--- Recorded information ---
_ _ _ _
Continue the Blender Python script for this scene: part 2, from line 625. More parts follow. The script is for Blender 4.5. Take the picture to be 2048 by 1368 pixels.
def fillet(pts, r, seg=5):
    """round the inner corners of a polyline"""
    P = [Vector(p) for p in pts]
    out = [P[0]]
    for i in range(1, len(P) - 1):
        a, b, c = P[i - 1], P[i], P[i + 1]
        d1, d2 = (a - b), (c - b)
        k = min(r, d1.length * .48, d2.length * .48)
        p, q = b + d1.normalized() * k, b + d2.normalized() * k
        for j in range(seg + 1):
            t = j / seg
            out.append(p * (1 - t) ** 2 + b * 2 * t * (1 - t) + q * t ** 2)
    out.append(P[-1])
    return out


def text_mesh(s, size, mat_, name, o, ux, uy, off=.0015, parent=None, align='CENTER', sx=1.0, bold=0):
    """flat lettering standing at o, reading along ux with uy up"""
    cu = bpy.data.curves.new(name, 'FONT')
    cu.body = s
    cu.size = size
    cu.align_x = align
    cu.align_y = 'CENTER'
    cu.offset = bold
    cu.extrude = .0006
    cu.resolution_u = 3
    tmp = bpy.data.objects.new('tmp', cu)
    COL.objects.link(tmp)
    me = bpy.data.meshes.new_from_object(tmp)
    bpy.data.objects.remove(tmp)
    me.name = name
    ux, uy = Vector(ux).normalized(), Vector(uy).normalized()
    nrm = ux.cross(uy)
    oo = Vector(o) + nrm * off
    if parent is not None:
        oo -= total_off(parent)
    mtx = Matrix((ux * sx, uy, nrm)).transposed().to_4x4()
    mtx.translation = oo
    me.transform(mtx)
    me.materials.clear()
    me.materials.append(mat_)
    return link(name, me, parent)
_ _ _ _
--- Instruction ---
Reproduce the data, keeping every line exactly the same.

--- Response to the exercise ---
Continue the Blender Python script for this scene: part 2, from line 625. More parts follow. The script is for Blender 4.5. Take the picture to be 2048 by 1368 pixels.
def fillet(pts, r, seg=5):
    """round the inner corners of a polyline"""
    P = [Vector(p) for p in pts]
    out = [P[0]]
    for i in range(1, len(P) - 1):
        a, b, c = P[i - 1], P[i], P[i + 1]
        d1, d2 = (a - b), (c - b)
        k = min(r, d1.length * .48, d2.length * .48)
        p, q = b + d1.normalized() * k, b + d2.normalized() * k
        for j in range(seg + 1):
            t = j / seg
            out.append(p * (1 - t) ** 2 + b * 2 * t * (1 - t) + q * t ** 2)
    out.append(P[-1])
    return out


def text_mesh(s, size, mat_, name, o, ux, uy, off=.0015, parent=None, align='CENTER', sx=1.0, bold=0):
    """flat lettering standing at o, reading along ux with uy up"""
    cu = bpy.data.curves.new(name, 'FONT')
    cu.body = s
    cu.size = size
    cu.align_x = align
    cu.align_y = 'CENTER'
    cu.offset = bold
    cu.extrude = .0006
    cu.resolution_u = 3
    tmp = bpy.data.objects.new('tmp', cu)
    COL.objects.link(tmp)
    me = bpy.data.meshes.new_from_object(tmp)
    bpy.data.objects.remove(tmp)
    me.name = name
    ux, uy = Vector(ux).normalized(), Vector(uy).normalized()
    nrm = ux.cross(uy)
    oo = Vector(o) + nrm * off
    if parent is not None:
        oo -= total_off(parent)
    mtx = Matrix((ux * sx, uy, nrm)).transposed().to_4x4()
    mtx.translation = oo
    me.transform(mtx)
    me.materials.clear()
    me.materials.append(mat_)
    return link(name, me, parent)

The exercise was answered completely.